Dropbox’s new Sync API lets apps treat cloud files as if they were local

Dropbox Sync API teaser

The hot cloud storage startup Dropbox today announced a new application programming interface (API) for in-app synch. It makes programmers’ life much easier by letting their native iOS/Android apps treat users’ cloud-based files as if they were stored locally.

“Give your app its own private Dropbox client and leave the syncing to us”, Dropbox proclaims.

By way of plugging in the API, apps can easily gain rich features such as file sharing and seamless real-time syncing akin to the Documents in the Cloud feature found in some iCloud-enabled apps. Without the Sync API, Dropbox apps can only support manual downloads and uploads and devs must do all the heavy lifting themselves…

If you ask me, this exciting development marks an important step toward Dropbox becoming the de facto cross-platform file system for the 21st century.

iOS and Android apps that incorporate the new Sync API will be able to read and write to Dropbox “almost as if it were a local filesystem”, the company explains on its Developer web site.
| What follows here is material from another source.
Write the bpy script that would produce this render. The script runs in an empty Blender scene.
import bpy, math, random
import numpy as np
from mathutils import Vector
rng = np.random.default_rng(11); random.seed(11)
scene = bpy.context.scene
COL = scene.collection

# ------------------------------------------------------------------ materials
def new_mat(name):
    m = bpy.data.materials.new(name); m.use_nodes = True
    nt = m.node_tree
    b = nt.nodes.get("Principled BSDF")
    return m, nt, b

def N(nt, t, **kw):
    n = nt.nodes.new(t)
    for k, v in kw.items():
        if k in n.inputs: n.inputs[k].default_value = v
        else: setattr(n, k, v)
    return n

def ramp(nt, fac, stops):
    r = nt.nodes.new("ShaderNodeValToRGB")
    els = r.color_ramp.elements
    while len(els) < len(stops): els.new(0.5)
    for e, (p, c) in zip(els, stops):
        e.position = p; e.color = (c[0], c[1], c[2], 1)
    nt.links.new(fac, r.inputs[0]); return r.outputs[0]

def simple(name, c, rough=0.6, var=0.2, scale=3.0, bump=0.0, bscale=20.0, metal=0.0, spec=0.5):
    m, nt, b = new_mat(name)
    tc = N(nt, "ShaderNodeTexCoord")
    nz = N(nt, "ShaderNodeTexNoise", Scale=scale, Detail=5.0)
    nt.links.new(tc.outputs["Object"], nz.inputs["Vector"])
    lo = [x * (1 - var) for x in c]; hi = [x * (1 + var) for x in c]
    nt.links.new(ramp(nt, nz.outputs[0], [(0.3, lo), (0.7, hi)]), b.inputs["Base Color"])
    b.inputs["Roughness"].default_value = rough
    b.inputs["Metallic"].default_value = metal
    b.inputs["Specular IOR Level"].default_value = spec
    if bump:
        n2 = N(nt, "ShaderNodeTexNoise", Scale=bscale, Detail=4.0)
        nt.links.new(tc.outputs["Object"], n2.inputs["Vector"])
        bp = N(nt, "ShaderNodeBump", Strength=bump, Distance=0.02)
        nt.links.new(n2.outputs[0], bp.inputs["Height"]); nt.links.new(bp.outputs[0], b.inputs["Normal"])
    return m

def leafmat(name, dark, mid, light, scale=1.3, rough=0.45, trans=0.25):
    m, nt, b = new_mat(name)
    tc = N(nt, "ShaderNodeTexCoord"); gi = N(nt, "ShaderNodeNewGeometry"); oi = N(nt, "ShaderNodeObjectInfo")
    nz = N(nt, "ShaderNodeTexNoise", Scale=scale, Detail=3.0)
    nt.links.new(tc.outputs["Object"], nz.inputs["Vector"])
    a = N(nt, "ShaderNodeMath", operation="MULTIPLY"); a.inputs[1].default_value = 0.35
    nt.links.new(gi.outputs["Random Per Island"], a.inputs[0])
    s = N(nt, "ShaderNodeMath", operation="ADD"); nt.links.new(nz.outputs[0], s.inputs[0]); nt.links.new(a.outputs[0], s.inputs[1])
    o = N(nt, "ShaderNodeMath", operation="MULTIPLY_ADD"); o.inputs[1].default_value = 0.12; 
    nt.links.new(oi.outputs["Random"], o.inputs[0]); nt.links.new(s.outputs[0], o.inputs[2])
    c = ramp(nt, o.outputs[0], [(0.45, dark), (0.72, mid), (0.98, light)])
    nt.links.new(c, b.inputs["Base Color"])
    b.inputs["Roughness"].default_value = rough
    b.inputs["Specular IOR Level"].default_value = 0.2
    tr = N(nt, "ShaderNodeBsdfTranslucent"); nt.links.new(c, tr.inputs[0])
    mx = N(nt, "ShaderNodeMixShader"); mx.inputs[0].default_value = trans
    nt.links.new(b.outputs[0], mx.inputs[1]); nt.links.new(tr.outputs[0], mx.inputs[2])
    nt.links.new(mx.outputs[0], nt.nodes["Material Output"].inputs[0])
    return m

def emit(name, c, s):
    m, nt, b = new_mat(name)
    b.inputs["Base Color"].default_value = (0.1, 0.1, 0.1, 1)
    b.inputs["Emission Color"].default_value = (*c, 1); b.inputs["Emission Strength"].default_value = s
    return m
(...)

Previously, programmers had to do all of the heavy lifting themselves, but no more.

The Sync API handles all the caching, retrying and file change notifications, working behind the scenes to immediately push all local writes to your Dropbox account (and from there, to all your Dropbox devices).

TechCrunch has more on that:

Using the previous API, as a developer you’d have to download the file, re-try it if it fails, store it somewhere and set up that location, and then also handle re-uploads. Plus, if a user came offline, you’d also have to figure out a way to track the changes and re-upload them when a mobile network connection is available once again.

Users can even make changes to their Dropbox files while offline, with the API automatically uploading changes to the cloud when the device goes back online.

Even if you are offline, the write will succeed and will be automatically synced to the server once your app comes back online.

Of course, your favorite Dropbox-enabled app will have to be updated with these new features in mind. Because it saves developers from so much tedious manual work, the Sync API should rapidly take off.

Steve Jobs reportedly dismissed Dropbox as “a feature” during the rumored acquisition talks which, however, led nowhere.

I strongly disagree: Dropbox is way more powerful to be dismissed as a simple feature.

Dropbox for iOS (iPad screenshot 001)

It’s become a platform of its own, one supported across a wide range of mobile and desktops apps and spanning various operating systems.

As much as I love iCloud, I use it only for data sync and backup.

All of my documents, media and other user-created items reside on my Dropbox.

As my Dropbox syncs with a Mac, its contents gets regularly backed up to my Time Capsule wireless backup appliance. And s part of my backup strategy, there’s also an off-site backup of my Time Capsule at an undisclosed location.

I trust the cloud, but one never knows when a meteorite might smash into one’s home.